The Soviet Union differed from the standard totalitarianism that litters human history, in that it was wrapped, not just in mystery and enigma, but also in the dogma of a secular religion. Heresy was usually fatal. It was, to all intents and purposes, a theocracy; probably the most conservative form of government yet devised. That is the very type of government that led, via the Renaissance and Reformation, to the theories of Adam Smith. In this regard, the USSR (and subsequently other communist regimes) had more in common with the Holy Roman Empire than any contemporary state, with the obvious exceptions of Nazi Germany and North Korea.
Whilst the USSR, through huge sacrifice by its people, did achieve some astounding collective enterprises and innovations, by most measures, it was a very conservative and thus Right Wing society.
It is simply fatuous to define the Left only in terms of socialism.
History strongly supports the contention that new ideas and innovation are the defining feature of the Left and it is perverse to attribute to the Left, the negative consequences which result when those ideas have atrophied into ideology.

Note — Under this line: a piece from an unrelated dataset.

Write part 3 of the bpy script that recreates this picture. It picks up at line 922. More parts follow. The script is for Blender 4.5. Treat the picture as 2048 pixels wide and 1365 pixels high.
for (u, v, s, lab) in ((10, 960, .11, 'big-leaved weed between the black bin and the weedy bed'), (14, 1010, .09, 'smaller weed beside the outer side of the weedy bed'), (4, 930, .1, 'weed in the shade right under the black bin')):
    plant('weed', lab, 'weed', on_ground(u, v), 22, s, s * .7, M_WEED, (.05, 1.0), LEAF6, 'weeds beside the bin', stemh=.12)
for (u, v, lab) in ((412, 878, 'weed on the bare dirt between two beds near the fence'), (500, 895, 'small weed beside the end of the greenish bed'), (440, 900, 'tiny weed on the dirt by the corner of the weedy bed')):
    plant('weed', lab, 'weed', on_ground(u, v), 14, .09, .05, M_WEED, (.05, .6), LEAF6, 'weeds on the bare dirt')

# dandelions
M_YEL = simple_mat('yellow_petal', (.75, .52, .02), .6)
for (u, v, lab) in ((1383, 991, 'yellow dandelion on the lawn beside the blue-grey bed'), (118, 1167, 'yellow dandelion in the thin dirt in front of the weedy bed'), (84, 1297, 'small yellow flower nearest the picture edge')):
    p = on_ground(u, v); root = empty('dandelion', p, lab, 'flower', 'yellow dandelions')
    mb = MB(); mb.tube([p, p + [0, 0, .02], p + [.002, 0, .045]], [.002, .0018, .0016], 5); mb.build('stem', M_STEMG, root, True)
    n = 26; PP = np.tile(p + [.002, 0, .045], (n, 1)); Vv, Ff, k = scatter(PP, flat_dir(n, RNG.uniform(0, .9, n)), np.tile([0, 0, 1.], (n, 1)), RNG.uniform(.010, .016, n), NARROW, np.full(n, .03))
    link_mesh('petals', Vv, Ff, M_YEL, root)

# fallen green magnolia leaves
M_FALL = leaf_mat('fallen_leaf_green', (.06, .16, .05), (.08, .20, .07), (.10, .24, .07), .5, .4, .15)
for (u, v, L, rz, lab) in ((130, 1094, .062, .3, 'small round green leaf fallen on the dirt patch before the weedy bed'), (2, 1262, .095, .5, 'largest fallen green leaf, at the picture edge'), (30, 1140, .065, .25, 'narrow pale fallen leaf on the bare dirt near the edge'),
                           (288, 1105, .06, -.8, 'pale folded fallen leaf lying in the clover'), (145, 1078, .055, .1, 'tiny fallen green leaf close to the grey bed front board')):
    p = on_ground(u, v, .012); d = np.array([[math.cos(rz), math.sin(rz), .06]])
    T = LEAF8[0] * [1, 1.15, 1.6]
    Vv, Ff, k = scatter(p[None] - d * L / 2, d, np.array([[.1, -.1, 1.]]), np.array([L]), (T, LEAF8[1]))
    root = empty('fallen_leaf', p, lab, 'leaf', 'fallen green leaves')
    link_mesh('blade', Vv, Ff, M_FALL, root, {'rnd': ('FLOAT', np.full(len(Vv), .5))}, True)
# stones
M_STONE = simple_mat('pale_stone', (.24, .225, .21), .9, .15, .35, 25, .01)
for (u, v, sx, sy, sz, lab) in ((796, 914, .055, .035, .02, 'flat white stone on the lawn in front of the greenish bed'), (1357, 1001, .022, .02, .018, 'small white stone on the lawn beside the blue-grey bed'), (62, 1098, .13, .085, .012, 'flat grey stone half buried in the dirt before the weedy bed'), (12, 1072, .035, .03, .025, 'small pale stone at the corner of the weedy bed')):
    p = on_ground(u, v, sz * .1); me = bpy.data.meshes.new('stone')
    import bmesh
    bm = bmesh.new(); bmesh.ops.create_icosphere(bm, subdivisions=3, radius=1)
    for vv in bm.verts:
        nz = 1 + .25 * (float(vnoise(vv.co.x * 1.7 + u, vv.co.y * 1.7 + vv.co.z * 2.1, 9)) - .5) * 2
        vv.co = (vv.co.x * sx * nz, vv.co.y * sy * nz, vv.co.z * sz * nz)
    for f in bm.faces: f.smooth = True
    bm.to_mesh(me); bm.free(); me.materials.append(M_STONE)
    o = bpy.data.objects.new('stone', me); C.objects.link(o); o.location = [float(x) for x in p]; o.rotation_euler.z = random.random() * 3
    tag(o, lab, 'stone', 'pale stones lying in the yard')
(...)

The point at which an idea becomes an “ism”, constrained by dogma and orthodoxy, is the point at which progressive becomes conservative and Left becomes Right.
I understand that language must always be a work in progress and adapt to common usage. However, I suggest that embracing vernacular changes to words like “cool” or “awesome” have few profound social or political consequences, compared to the corrupted history and meaning resulting from redefining concepts like Left Wing. To acquiesce to popular misconceptions about such important ideas is dangerous. I do not object to your inclusion of socialism in your definition; it is entirely appropriate. However, I recommend that in addition to the association with socialism, your definition be expanded to include a more representative sample of the Left’s achievements. To do so would not only serve your presumed ambition to intellectual rigor, but also aid the preservation of our increasingly fragile notions of democracy.